[Requirements] Retype the lines beneath this one, from the first through the line containing "from mathutils.geometry import". Pictures are left out.

------

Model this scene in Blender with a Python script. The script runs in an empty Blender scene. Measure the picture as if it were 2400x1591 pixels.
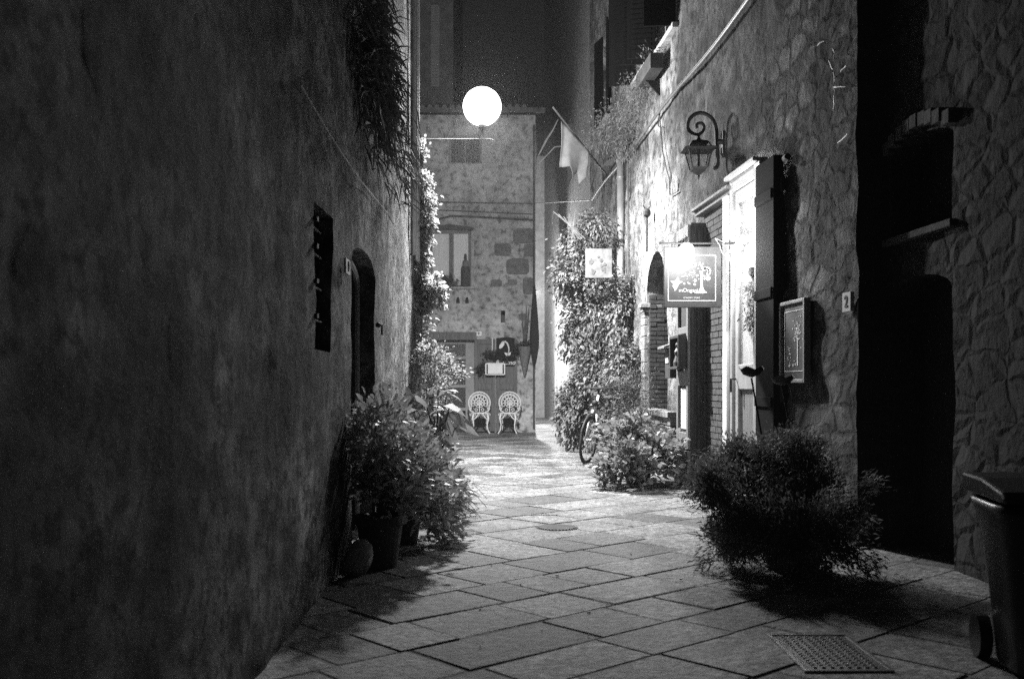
import bpy, math, random
import numpy as np
from mathutils import Vector, noise
from mathutils.geometry import delaunay_2d_cdt

random.seed(7); RNG = np.random.default_rng(7)
sc = bpy.context.scene
COL = sc.collection
# ------------------------------------------------------------------ camera, world, exposure
F, CX, HY, CH = 2333.0, 1200.0, 900.0, 1.15      # focal length and horizon in photo pixels, eye height in metres
cam_d = bpy.data.cameras.new('camera'); cam = bpy.data.objects.new('camera', cam_d); COL.objects.link(cam)
cam_d.sensor_width = 36; cam_d.lens = 36*F/2400; cam_d.shift_y = (HY-795.5)/2400
cam.location = (0, 0, CH); cam.rotation_euler = (math.radians(90), 0, 0)
cam_d.clip_start = .05; cam_d.clip_end = 400
cam_d.dof.use_dof = True; cam_d.dof.focus_distance = 13; cam_d.dof.aperture_fstop = 3.5
sc.camera = cam
w = bpy.data.worlds.new('World'); sc.world = w; w.use_nodes = True
bg = w.node_tree.nodes['Background']; bg.inputs[1].default_value = 1
_N = w.node_tree.nodes; _L = w.node_tree.links           # night sky: near black ahead, slightly brighter behind as added fill light
_tc = _N.new('ShaderNodeTexCoord'); _sp = _N.new('ShaderNodeSeparateXYZ'); _mr = _N.new('ShaderNodeMapRange')
_L.new(_tc.outputs['Generated'], _sp.inputs[0]); _L.new(_sp.outputs['Y'], _mr.inputs['Value'])
_mr.inputs['From Min'].default_value = .1; _mr.inputs['From Max'].default_value = -.7
_mr.inputs['To Min'].default_value = .0095; _mr.inputs['To Max'].default_value = .013
_L.new(_mr.outputs[0], bg.inputs[0])
sc.view_settings.view_transform = 'Standard'; sc.view_settings.look = 'None'
sc.view_settings.exposure = 0; sc.view_settings.gamma = 1
sc.cycles.use_denoising = False
sc.cycles.max_bounces = 6; sc.cycles.diffuse_bounces = 3; sc.cycles.volume_bounces = 0
sc.cycles.transparent_max_bounces = 24
sc.cycles.sample_clamp_indirect = .6; sc.cycles.sample_clamp_direct = 4

STREET_W, SHOP_W, FAIRY_W, FAR_W = 5400.0, 85.0, 16.0, 2800.0
HAZE = .0008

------

[Response to the exercise]
Model this scene in Blender with a Python script. The script runs in an empty Blender scene. Measure the picture as if it were 2400x1591 pixels.
import bpy, math, random
import numpy as np
from mathutils import Vector, noise
from mathutils.geometry import delaunay_2d_cdt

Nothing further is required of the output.